Resident Urges Police to Protect Banksy Artworks on Park City's Main Street
A Park City resident called police to protect Banksy works on Main Street, where pieces that could fetch millions at auction sit without a formal security plan.

A Banksy original sold for nearly $5 million at auction in 2024. The ones on Park City's Main Street have no formal security plan.
That gap prompted a resident to contact the Park City Police Department, urging officers to take proactive steps to protect the handful of works the anonymous British artist created here during the 2010 Sundance Film Festival. The outreach, which carried no allegation of an imminent criminal threat, framed preservation of the pieces as a matter of civic interest: tourism, public safety, and downtown heritage.
The works include a rat in the covered breezeway on the north side of the Egyptian Theatre connecting Main Street to Swede Alley, a praying boy at 537 Main, a Camera Man and Flower painting, and an angel boy. All four date to Banksy's visit for the premiere of his documentary "Exit Through the Gift Shop" and have drawn visitors to the corridor ever since.
Their market value creates a concrete criminal incentive. Banksy originals fetched as much as $4.7 million at auction last year, and a stolen Banksy sign in another city was valued at $500,000 on the open market before police recovered it. Extracting a work from a wall is a method that has been attempted on Banksy pieces in other cities, and Park City's pieces carry their own history of attack. A previous incident cracked the glass protecting the Camera Man and Flower work; during the same episode, the Praying Boy was nearly obliterated. The Praying Boy has since been fitted with plexiglass, but protections across the remaining pieces vary.
The ownership question complicates what police can actually do. Street art applied to a private building typically belongs to the property owner under U.S. law, not to the artist and not to the city. Officers cannot unilaterally place surveillance equipment on private property or install physical barriers without owner consent. Their available tools are patrol presence, community awareness, and responding to reported tampering.
"The Banksy has done a lot for Park City," said Claire Wiley of the Arts Council of Park City and Summit County, noting that the city and county together host more than 100 public art pieces and that Banksy's profile routinely introduces visitors to the broader collection. Randy Barton, director of the Egyptian Theatre and the first caretaker of the Dirty Rat, has described the works as part of what makes Park City a "small town that has world-class art."

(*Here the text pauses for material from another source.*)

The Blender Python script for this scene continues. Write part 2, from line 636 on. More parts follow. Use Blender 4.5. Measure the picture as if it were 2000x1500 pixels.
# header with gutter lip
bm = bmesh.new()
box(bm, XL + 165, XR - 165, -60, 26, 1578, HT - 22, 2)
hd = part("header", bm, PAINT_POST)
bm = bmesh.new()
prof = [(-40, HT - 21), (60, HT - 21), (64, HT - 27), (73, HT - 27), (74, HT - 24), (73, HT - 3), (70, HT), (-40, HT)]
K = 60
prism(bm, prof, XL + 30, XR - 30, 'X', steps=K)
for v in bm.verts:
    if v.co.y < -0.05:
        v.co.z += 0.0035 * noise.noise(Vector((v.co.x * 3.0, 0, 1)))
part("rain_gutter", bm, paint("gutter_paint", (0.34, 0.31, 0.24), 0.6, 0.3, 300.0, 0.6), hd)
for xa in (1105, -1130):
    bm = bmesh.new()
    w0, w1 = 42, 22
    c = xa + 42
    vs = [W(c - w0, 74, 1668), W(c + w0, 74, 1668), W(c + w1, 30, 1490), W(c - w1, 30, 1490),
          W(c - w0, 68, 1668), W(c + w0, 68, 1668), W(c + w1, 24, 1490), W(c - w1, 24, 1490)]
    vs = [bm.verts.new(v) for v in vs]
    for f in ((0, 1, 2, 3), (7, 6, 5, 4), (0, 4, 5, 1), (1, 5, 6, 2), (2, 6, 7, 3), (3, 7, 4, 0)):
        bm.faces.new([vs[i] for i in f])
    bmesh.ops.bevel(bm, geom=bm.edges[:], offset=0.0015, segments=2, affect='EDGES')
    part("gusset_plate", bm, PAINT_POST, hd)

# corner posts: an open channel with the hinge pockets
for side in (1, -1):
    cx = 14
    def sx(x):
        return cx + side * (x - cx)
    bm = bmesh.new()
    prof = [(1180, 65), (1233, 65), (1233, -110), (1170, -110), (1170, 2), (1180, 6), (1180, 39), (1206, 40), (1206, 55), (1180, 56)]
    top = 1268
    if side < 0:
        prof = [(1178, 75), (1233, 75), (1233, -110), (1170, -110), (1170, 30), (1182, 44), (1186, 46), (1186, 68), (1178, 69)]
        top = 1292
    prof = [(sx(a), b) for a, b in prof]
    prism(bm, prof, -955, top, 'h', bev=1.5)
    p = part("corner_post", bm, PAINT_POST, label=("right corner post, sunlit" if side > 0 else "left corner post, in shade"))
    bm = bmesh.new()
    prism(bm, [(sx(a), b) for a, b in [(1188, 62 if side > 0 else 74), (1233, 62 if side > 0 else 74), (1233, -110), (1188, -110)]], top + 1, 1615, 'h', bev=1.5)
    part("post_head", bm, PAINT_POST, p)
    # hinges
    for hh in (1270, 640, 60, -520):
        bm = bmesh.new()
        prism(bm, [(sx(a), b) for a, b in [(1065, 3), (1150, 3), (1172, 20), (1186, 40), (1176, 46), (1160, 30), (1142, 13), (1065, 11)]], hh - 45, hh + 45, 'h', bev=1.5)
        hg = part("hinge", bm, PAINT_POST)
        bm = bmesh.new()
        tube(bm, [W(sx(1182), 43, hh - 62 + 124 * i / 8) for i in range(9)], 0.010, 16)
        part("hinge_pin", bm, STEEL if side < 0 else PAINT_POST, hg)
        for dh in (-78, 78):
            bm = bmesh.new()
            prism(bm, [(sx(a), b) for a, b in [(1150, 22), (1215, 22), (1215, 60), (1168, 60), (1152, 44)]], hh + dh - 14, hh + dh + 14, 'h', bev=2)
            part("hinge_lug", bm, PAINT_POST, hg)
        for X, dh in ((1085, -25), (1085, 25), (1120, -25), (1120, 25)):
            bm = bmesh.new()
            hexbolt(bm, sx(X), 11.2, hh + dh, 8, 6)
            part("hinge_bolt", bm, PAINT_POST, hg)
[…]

That cultural draw has made the pieces inseparable from Main Street's identity as a visitor destination. Recent reporting identifying Banksy as Robin Gunningham, a Bristol-born man whose attorney disputed parts of the claim, brought a fresh wave of attention to the Park City pieces and implicitly told a wider audience exactly where the art lives. More visibility drives foot traffic and reinforces the works' legitimacy; it also lowers the threshold for anyone who knows what they are worth.
The most practical near-term actions are likely to involve the Police Department engaging directly with adjacent property owners about surveillance options and coordinating with community members who walk the corridor daily. Residents who observe scraping, drilling, or any unusual activity near the Main Street pieces should call the Park City Police Department's non-emergency line immediately, before damage becomes irreversible.